--- Challenge ---
Write out exactly the lines from the line with "Reconstruct this image" through the line with "C = scene.collection", both ends included, and no other line.

--- Items from a data source ---
## start

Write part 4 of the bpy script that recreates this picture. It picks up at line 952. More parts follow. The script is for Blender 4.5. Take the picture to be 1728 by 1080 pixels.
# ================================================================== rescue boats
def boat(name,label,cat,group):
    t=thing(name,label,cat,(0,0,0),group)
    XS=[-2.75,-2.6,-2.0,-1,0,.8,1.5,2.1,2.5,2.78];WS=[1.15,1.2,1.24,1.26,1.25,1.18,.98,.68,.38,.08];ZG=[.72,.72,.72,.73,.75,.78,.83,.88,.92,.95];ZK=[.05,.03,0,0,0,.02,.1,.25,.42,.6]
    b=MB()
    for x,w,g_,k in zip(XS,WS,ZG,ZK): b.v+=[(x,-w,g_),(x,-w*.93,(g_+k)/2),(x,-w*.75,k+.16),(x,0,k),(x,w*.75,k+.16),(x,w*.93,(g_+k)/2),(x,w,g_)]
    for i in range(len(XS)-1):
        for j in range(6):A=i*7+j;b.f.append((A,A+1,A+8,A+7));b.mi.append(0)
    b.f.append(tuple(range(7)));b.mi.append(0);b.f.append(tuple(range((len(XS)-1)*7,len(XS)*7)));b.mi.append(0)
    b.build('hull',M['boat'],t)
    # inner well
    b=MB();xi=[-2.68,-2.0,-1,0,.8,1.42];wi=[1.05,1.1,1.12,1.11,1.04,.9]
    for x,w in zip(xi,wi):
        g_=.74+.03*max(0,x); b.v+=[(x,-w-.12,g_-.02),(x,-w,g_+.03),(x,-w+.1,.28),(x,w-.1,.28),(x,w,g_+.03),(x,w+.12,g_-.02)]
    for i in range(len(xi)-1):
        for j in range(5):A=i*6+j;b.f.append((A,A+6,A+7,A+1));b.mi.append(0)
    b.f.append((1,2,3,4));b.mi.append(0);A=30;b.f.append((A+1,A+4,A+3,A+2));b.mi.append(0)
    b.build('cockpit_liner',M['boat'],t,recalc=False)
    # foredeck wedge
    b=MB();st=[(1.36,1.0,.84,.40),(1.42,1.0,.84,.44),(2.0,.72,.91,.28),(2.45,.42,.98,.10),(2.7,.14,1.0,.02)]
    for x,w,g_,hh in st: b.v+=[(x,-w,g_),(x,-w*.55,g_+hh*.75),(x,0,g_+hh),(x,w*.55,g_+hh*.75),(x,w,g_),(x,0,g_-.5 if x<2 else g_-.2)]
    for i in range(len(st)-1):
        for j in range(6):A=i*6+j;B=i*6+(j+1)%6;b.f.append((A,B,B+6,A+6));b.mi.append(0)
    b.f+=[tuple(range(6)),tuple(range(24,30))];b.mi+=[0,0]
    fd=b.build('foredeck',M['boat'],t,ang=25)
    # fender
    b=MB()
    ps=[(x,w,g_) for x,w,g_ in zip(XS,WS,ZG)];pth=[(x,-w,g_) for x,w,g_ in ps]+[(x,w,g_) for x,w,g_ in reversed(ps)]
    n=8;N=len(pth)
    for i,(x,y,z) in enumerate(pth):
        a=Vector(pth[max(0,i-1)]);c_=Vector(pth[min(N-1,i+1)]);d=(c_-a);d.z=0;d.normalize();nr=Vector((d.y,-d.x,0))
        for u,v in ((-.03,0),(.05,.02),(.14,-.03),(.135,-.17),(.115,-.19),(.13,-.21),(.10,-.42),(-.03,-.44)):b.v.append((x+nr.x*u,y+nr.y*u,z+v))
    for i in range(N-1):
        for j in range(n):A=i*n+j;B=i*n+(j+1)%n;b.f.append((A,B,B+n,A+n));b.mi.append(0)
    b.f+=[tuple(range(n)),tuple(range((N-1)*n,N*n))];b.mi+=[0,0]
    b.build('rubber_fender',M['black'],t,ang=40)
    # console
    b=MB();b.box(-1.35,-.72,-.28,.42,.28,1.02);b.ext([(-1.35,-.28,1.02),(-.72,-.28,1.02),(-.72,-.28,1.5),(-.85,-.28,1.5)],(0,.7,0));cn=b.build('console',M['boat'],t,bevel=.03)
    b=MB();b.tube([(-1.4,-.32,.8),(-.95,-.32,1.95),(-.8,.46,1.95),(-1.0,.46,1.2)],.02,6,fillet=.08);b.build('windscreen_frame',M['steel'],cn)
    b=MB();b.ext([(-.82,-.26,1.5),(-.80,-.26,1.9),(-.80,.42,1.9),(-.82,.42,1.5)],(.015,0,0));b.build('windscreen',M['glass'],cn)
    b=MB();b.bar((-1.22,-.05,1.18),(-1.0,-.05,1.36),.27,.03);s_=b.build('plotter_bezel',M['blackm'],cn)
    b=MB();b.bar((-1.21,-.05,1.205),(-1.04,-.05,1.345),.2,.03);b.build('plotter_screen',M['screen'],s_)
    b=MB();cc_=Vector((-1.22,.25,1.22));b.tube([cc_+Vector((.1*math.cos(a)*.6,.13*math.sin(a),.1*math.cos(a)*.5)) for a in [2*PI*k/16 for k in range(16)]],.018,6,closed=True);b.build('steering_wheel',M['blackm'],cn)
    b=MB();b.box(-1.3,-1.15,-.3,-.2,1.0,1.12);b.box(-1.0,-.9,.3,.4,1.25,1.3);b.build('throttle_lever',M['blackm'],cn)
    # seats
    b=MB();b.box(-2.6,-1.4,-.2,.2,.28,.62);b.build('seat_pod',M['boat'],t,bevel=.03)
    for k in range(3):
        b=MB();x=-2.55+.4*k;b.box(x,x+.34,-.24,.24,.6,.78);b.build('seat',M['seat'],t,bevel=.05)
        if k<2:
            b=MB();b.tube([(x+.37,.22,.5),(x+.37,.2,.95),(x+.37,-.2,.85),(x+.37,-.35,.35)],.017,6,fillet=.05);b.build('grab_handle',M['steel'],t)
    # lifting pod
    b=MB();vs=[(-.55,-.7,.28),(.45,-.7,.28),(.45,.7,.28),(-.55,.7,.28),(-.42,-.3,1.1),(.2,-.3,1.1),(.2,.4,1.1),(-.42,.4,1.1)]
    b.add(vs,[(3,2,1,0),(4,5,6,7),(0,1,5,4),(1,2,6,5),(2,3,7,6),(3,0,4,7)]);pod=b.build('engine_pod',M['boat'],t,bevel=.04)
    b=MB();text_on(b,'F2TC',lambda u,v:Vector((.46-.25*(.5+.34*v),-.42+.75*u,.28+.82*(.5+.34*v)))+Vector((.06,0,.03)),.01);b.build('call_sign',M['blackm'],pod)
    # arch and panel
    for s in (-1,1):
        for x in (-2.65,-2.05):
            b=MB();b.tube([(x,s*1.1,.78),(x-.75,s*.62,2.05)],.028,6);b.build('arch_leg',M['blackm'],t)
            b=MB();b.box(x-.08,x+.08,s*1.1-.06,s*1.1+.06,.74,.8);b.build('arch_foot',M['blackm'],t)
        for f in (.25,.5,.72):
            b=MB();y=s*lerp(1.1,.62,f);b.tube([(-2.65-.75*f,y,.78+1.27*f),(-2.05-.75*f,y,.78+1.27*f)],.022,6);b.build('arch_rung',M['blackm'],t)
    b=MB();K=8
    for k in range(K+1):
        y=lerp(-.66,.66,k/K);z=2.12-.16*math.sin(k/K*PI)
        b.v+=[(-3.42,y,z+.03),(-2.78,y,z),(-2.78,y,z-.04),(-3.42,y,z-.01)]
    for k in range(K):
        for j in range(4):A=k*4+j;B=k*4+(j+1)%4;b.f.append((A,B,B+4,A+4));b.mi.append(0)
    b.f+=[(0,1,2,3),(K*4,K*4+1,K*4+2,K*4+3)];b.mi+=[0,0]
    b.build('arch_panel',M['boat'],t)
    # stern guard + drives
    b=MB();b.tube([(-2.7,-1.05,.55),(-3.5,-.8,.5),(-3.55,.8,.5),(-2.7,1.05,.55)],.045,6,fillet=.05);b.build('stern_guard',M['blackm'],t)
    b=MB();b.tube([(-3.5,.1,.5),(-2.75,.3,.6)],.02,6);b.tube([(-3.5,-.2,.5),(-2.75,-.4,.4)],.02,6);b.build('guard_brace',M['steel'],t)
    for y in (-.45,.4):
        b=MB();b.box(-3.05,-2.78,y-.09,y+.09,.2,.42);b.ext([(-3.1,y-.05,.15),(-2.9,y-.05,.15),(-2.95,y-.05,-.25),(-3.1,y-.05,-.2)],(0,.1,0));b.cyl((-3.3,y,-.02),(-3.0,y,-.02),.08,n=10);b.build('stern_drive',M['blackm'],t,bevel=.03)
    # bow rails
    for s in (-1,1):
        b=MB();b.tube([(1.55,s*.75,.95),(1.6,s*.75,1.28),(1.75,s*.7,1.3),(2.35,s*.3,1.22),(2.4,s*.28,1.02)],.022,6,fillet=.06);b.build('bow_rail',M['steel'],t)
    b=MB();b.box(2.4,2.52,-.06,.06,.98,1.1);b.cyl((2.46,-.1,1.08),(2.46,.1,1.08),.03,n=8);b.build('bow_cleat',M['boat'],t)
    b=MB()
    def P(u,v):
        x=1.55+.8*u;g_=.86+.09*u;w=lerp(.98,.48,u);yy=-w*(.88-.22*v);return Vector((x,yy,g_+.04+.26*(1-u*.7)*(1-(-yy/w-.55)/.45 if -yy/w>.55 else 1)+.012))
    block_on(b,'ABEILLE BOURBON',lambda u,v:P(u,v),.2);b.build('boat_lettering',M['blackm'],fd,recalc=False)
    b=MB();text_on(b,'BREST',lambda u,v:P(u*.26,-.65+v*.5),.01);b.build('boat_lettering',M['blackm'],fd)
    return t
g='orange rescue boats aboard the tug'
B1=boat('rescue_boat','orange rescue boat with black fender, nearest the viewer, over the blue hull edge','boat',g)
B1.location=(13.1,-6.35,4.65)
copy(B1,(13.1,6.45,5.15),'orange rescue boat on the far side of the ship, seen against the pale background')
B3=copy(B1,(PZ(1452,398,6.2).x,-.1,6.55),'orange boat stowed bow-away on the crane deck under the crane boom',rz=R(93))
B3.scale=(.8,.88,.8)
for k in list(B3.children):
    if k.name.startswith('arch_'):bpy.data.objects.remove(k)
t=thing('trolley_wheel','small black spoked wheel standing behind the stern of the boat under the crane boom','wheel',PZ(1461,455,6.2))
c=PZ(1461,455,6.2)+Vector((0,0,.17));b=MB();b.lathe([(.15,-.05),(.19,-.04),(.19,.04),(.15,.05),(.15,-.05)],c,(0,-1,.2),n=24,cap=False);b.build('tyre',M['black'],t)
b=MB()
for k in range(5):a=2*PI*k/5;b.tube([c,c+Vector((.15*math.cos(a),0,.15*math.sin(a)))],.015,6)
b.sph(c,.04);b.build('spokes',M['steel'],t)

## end
## start

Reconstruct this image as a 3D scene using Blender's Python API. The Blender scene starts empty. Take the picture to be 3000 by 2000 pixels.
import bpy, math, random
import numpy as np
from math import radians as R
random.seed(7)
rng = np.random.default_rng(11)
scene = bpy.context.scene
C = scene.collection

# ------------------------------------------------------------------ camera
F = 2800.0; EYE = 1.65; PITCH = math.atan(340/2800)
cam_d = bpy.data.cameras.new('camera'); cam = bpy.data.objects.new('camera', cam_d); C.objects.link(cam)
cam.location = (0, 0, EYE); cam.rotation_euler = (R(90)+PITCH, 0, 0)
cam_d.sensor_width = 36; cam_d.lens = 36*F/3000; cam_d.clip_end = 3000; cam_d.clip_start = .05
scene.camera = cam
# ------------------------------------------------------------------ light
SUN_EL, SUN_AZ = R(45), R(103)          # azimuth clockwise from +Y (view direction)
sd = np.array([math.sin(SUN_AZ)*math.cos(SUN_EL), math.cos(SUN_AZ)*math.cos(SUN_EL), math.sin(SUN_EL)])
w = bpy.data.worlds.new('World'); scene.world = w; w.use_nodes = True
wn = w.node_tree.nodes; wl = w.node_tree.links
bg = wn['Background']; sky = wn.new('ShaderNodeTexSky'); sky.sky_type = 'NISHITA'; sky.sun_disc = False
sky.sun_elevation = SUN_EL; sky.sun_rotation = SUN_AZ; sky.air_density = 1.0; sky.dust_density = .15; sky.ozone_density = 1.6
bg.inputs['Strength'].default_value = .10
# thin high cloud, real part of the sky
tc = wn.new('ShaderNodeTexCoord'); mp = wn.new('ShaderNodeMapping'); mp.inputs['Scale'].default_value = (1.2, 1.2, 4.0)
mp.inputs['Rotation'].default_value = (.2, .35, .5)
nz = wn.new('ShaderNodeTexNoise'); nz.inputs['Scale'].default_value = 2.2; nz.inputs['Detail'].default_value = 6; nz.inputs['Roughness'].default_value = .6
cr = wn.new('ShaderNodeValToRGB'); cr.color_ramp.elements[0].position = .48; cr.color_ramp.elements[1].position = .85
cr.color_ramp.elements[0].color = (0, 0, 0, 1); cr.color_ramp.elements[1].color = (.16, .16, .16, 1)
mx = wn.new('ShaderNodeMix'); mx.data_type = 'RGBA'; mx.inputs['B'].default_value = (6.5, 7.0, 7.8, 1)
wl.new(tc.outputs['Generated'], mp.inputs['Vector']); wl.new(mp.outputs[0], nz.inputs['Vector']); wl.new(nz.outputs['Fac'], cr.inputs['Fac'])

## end

--- Response for this exercise ---
Reconstruct this image as a 3D scene using Blender's Python API. The Blender scene starts empty. Take the picture to be 3000 by 2000 pixels.
import bpy, math, random
import numpy as np
from math import radians as R
random.seed(7)
rng = np.random.default_rng(11)
scene = bpy.context.scene
C = scene.collection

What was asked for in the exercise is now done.